In my column for the National Post, I look at the decline of Ontario's economy and industry:
After years of lagging the rest of the advanced world, investment in Canadian plant and equipment has at last caught up.
That’s the good news in a recent report by the C.D. Howe Institute. Here’s the bad news. One important province has fallen even further behind: the province of Ontario.
The report by Benjamin Dachis and William Robson tracks Canadian performance by province over the course of the past decade. They observe: “In the early 2000s, the [investment] gap with the [rest of the] OECD widened. For every dollar of new business investment per worker across OECD countries from 2001 to 2005, Canadian businesses invested 94 cents, and for every dollar of investment per U.S. worker, Canadian businesses invested 79 cents.

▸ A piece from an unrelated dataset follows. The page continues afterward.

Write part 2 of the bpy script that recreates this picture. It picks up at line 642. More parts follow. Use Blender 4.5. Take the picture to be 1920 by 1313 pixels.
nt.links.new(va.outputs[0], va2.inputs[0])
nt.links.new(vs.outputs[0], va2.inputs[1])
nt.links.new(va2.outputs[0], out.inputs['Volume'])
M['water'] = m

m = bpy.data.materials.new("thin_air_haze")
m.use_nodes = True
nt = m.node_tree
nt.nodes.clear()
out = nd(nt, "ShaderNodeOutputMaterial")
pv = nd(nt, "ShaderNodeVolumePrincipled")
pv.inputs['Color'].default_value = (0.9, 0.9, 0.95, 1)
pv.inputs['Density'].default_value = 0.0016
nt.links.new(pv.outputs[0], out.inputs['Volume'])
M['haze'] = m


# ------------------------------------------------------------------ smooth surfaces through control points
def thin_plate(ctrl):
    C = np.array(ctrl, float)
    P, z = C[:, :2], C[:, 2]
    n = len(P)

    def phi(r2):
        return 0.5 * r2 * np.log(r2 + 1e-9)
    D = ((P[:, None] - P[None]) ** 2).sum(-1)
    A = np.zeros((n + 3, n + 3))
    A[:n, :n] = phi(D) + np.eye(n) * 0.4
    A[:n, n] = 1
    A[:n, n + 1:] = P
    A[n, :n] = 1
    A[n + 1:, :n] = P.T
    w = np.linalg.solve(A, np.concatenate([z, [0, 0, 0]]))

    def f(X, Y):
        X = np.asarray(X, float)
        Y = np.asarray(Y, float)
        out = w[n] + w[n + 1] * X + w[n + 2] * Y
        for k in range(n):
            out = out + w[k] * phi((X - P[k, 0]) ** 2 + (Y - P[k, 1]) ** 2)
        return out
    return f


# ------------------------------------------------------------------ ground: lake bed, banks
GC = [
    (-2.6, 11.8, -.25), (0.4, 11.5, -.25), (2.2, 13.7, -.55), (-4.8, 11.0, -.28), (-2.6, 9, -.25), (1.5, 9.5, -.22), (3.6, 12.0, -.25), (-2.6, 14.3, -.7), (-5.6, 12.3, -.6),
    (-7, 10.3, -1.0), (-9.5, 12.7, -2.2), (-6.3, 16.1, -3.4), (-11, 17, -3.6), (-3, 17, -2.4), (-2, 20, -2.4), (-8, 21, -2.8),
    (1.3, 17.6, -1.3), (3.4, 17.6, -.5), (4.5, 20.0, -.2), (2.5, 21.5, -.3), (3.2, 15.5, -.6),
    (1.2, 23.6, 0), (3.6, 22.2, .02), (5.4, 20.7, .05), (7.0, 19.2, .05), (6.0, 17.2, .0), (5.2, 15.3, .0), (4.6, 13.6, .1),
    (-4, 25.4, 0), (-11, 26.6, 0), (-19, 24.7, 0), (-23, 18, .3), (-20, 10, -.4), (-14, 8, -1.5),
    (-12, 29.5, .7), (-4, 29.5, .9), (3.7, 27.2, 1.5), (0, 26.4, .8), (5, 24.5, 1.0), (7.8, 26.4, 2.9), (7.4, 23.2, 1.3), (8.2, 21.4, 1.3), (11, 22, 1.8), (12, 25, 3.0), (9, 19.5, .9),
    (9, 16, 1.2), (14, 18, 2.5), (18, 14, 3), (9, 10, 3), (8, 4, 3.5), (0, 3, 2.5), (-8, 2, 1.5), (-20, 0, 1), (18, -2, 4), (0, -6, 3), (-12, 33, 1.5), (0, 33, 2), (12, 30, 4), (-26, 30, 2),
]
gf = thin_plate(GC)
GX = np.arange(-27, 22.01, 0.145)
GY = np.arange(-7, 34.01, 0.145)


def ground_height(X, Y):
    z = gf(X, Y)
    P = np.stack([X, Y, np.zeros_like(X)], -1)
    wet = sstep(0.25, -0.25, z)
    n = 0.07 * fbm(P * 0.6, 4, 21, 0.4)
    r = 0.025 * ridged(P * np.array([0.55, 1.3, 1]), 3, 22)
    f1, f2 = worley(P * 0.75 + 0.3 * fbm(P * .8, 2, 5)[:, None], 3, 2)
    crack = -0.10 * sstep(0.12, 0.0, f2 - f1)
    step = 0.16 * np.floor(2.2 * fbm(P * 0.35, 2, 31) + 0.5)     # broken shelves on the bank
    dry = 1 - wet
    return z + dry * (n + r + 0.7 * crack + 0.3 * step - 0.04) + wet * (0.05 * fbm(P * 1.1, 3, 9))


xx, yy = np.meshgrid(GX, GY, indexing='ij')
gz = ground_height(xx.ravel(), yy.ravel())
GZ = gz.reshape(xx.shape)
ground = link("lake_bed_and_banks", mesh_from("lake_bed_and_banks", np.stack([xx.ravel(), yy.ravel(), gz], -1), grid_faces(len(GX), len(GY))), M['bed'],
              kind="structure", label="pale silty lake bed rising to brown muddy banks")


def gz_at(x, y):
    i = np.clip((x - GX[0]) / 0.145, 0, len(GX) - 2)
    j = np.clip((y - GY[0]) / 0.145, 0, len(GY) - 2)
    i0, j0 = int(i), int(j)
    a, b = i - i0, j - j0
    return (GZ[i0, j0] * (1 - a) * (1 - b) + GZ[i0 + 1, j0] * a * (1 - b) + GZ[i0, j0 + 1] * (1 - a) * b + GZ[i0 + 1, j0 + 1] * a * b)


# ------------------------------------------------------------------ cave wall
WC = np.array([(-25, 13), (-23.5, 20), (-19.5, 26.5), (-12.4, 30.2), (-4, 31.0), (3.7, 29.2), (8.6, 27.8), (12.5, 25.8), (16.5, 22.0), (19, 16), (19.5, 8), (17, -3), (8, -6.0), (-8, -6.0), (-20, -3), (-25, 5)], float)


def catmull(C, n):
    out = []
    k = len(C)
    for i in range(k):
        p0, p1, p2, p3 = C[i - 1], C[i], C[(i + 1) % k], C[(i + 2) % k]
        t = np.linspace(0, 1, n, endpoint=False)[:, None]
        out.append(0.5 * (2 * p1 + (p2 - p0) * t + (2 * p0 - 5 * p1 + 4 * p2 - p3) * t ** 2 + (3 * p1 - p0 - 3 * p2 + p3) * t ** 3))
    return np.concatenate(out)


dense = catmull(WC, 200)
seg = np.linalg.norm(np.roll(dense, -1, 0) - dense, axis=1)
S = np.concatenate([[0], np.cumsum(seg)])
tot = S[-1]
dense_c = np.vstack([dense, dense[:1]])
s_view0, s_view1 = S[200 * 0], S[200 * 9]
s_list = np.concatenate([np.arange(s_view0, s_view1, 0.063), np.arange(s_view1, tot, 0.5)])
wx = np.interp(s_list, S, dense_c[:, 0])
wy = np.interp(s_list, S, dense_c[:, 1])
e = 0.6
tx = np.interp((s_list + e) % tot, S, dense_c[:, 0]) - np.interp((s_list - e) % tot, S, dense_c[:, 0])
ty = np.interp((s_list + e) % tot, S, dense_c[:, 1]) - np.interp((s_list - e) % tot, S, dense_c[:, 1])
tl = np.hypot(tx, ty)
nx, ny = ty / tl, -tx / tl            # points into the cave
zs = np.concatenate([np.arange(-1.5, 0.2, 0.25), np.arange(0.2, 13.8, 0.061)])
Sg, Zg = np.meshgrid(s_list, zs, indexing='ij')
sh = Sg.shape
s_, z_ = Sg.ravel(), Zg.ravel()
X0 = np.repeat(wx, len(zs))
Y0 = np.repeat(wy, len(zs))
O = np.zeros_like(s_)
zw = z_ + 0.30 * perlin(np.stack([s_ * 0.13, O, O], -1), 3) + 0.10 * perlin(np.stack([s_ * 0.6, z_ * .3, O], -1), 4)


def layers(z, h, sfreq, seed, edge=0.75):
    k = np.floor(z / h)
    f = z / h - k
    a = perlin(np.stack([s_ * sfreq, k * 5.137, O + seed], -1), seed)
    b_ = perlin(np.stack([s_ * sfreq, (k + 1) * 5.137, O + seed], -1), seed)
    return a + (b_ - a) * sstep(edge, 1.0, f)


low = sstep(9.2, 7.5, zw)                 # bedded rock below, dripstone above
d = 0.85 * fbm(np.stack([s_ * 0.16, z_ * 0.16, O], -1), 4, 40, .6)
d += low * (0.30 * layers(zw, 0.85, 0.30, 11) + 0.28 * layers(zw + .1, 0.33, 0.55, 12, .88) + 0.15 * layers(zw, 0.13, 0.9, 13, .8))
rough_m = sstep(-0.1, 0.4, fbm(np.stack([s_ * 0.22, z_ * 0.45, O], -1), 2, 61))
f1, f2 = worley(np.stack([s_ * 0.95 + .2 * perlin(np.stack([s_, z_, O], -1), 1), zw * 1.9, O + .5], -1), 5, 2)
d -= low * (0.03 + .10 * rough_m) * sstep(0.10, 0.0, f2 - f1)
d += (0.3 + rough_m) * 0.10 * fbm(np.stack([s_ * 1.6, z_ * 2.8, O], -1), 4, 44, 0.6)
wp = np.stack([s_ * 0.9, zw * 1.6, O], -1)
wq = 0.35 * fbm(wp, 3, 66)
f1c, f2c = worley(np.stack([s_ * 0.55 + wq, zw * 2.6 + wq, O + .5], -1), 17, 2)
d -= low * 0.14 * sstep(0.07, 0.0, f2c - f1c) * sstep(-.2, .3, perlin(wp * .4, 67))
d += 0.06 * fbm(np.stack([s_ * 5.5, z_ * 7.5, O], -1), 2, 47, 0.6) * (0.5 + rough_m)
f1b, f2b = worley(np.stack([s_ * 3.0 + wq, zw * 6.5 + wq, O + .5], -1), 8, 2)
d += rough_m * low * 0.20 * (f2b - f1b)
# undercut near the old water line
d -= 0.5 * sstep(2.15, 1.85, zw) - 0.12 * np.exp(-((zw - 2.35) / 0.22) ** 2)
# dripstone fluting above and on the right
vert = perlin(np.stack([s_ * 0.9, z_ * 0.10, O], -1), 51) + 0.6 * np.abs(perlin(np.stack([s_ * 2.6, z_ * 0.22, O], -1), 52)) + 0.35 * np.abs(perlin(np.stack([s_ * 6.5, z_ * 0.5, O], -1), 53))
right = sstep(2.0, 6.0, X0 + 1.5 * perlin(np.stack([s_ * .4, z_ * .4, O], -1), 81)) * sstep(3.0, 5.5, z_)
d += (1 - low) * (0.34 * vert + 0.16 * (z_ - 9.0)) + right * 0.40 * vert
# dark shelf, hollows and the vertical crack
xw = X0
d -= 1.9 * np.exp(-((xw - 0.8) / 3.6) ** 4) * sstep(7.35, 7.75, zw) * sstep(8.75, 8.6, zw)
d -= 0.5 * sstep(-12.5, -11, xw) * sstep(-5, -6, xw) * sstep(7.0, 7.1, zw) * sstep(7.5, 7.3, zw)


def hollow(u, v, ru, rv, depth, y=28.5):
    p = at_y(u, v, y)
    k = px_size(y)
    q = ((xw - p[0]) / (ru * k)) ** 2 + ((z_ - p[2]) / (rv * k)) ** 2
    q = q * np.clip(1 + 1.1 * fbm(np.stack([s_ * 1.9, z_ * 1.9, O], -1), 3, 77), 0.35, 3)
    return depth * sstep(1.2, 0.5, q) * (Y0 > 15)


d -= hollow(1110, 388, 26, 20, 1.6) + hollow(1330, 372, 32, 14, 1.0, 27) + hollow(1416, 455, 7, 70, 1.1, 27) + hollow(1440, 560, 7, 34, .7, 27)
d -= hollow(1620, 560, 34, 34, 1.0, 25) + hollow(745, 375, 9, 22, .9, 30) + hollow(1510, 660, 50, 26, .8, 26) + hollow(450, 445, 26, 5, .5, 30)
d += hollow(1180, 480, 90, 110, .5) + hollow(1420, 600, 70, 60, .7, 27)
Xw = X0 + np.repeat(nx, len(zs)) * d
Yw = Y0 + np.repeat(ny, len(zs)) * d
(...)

“Since then, Canada’s performance has improved. From 2006 to 2010, our businesses invested 99 cents per worker for every dollar invested across the OECD, and 88 cents for each dollar invested by U.S. businesses. Preliminary 2011 data show Canadian businesses investing more per worker than the OECD average — 102 cents per dollar across the group — and maintaining the late-2000s average of 88 cents per dollar invested in the United States.”
Investment leads to productivity improvement. Productivity improvement leads to rising standards of living. Yay.
Unless you live in what used to be the economic powerhouse of the country. Then suddenly the outcome becomes grimmer: “Ontario … continues a long-term slide. After getting 77 cents of new investment for every dollar invested across the OECD in the early 2000s (65 against the United States) and 72 in the late 2000s (63 against the United States), Ontario workers may get a mere 70 in 2012 (and only 60 against the United States).”
New Brunswick does little better; Nova Scotia even worse. Quebec has avoided going backward only because it started so low in the first place.